▶ Challenge:
Retype the data that follows line by line, exactly, and leave its pictures out.

**********

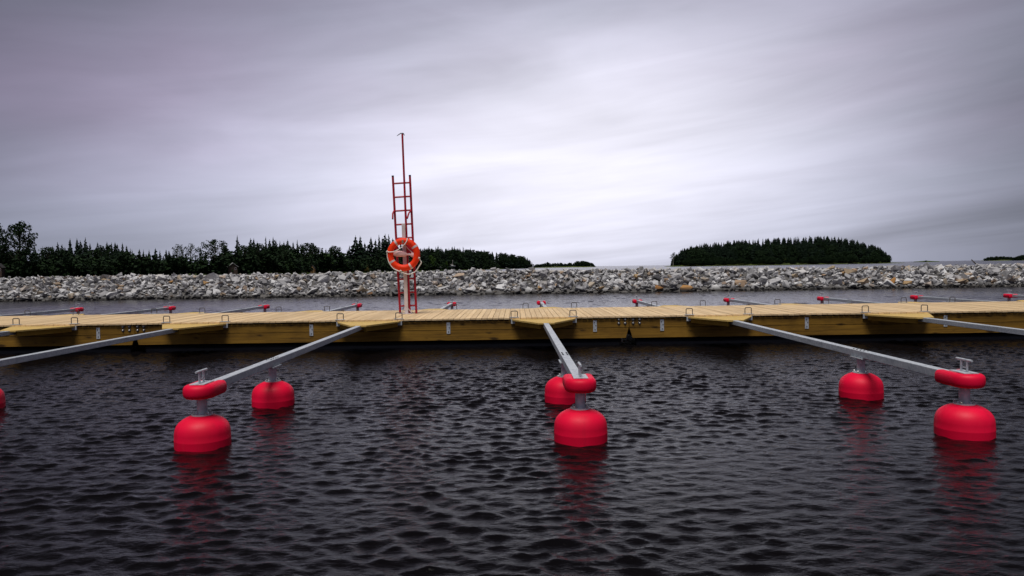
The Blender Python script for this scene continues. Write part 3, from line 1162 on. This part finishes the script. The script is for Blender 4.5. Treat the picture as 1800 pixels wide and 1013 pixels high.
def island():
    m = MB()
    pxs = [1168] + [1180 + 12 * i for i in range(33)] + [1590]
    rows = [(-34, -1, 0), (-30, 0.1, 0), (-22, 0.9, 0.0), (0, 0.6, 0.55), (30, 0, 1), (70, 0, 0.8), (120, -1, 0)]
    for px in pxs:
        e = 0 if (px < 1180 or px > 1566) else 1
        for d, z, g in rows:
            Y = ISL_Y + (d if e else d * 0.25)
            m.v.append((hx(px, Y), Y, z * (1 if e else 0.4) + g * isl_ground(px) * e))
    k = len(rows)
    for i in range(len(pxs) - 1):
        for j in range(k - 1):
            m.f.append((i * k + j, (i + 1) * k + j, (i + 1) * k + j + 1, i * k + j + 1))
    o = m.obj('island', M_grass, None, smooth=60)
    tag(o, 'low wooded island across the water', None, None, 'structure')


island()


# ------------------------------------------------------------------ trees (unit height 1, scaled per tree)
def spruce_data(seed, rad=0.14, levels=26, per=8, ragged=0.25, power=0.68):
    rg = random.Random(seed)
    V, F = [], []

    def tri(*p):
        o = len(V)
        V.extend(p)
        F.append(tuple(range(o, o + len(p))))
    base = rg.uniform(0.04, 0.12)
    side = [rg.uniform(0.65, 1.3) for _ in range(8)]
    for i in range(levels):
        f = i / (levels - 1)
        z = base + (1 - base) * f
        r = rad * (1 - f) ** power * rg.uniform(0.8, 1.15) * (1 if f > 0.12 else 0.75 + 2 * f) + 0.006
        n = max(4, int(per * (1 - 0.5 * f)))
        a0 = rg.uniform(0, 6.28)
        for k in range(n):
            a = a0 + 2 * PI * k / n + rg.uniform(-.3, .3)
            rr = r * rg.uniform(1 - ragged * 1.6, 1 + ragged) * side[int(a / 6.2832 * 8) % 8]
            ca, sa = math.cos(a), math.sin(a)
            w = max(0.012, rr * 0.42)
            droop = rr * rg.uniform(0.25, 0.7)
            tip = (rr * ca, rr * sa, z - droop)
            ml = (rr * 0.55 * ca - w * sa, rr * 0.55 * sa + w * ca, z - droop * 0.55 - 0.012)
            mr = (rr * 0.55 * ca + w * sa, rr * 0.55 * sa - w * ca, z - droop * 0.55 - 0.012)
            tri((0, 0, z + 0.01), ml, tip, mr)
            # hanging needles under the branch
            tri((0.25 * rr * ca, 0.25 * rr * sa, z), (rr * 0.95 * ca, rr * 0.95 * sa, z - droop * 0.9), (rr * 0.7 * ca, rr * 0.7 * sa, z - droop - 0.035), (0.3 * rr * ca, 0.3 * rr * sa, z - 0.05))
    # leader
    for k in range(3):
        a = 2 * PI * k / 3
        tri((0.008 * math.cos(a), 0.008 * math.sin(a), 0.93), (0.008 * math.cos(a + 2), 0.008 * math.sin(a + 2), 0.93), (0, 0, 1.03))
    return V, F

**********

▶ Solution:
The Blender Python script for this scene continues. Write part 3, from line 1162 on. This part finishes the script. The script is for Blender 4.5. Treat the picture as 1800 pixels wide and 1013 pixels high.
def island():
    m = MB()
    pxs = [1168] + [1180 + 12 * i for i in range(33)] + [1590]
    rows = [(-34, -1, 0), (-30, 0.1, 0), (-22, 0.9, 0.0), (0, 0.6, 0.55), (30, 0, 1), (70, 0, 0.8), (120, -1, 0)]
    for px in pxs:
        e = 0 if (px < 1180 or px > 1566) else 1
        for d, z, g in rows:
            Y = ISL_Y + (d if e else d * 0.25)
            m.v.append((hx(px, Y), Y, z * (1 if e else 0.4) + g * isl_ground(px) * e))
    k = len(rows)
    for i in range(len(pxs) - 1):
        for j in range(k - 1):
            m.f.append((i * k + j, (i + 1) * k + j, (i + 1) * k + j + 1, i * k + j + 1))
    o = m.obj('island', M_grass, None, smooth=60)
    tag(o, 'low wooded island across the water', None, None, 'structure')


island()


# ------------------------------------------------------------------ trees (unit height 1, scaled per tree)
def spruce_data(seed, rad=0.14, levels=26, per=8, ragged=0.25, power=0.68):
    rg = random.Random(seed)
    V, F = [], []

    def tri(*p):
        o = len(V)
        V.extend(p)
        F.append(tuple(range(o, o + len(p))))
    base = rg.uniform(0.04, 0.12)
    side = [rg.uniform(0.65, 1.3) for _ in range(8)]
    for i in range(levels):
        f = i / (levels - 1)
        z = base + (1 - base) * f
        r = rad * (1 - f) ** power * rg.uniform(0.8, 1.15) * (1 if f > 0.12 else 0.75 + 2 * f) + 0.006
        n = max(4, int(per * (1 - 0.5 * f)))
        a0 = rg.uniform(0, 6.28)
        for k in range(n):
            a = a0 + 2 * PI * k / n + rg.uniform(-.3, .3)
            rr = r * rg.uniform(1 - ragged * 1.6, 1 + ragged) * side[int(a / 6.2832 * 8) % 8]
            ca, sa = math.cos(a), math.sin(a)
            w = max(0.012, rr * 0.42)
            droop = rr * rg.uniform(0.25, 0.7)
            tip = (rr * ca, rr * sa, z - droop)
            ml = (rr * 0.55 * ca - w * sa, rr * 0.55 * sa + w * ca, z - droop * 0.55 - 0.012)
            mr = (rr * 0.55 * ca + w * sa, rr * 0.55 * sa - w * ca, z - droop * 0.55 - 0.012)
            tri((0, 0, z + 0.01), ml, tip, mr)
            # hanging needles under the branch
            tri((0.25 * rr * ca, 0.25 * rr * sa, z), (rr * 0.95 * ca, rr * 0.95 * sa, z - droop * 0.9), (rr * 0.7 * ca, rr * 0.7 * sa, z - droop - 0.035), (0.3 * rr * ca, 0.3 * rr * sa, z - 0.05))
    # leader
    for k in range(3):
        a = 2 * PI * k / 3
        tri((0.008 * math.cos(a), 0.008 * math.sin(a), 0.93), (0.008 * math.cos(a + 2), 0.008 * math.sin(a + 2), 0.93), (0, 0, 1.03))
    return V, F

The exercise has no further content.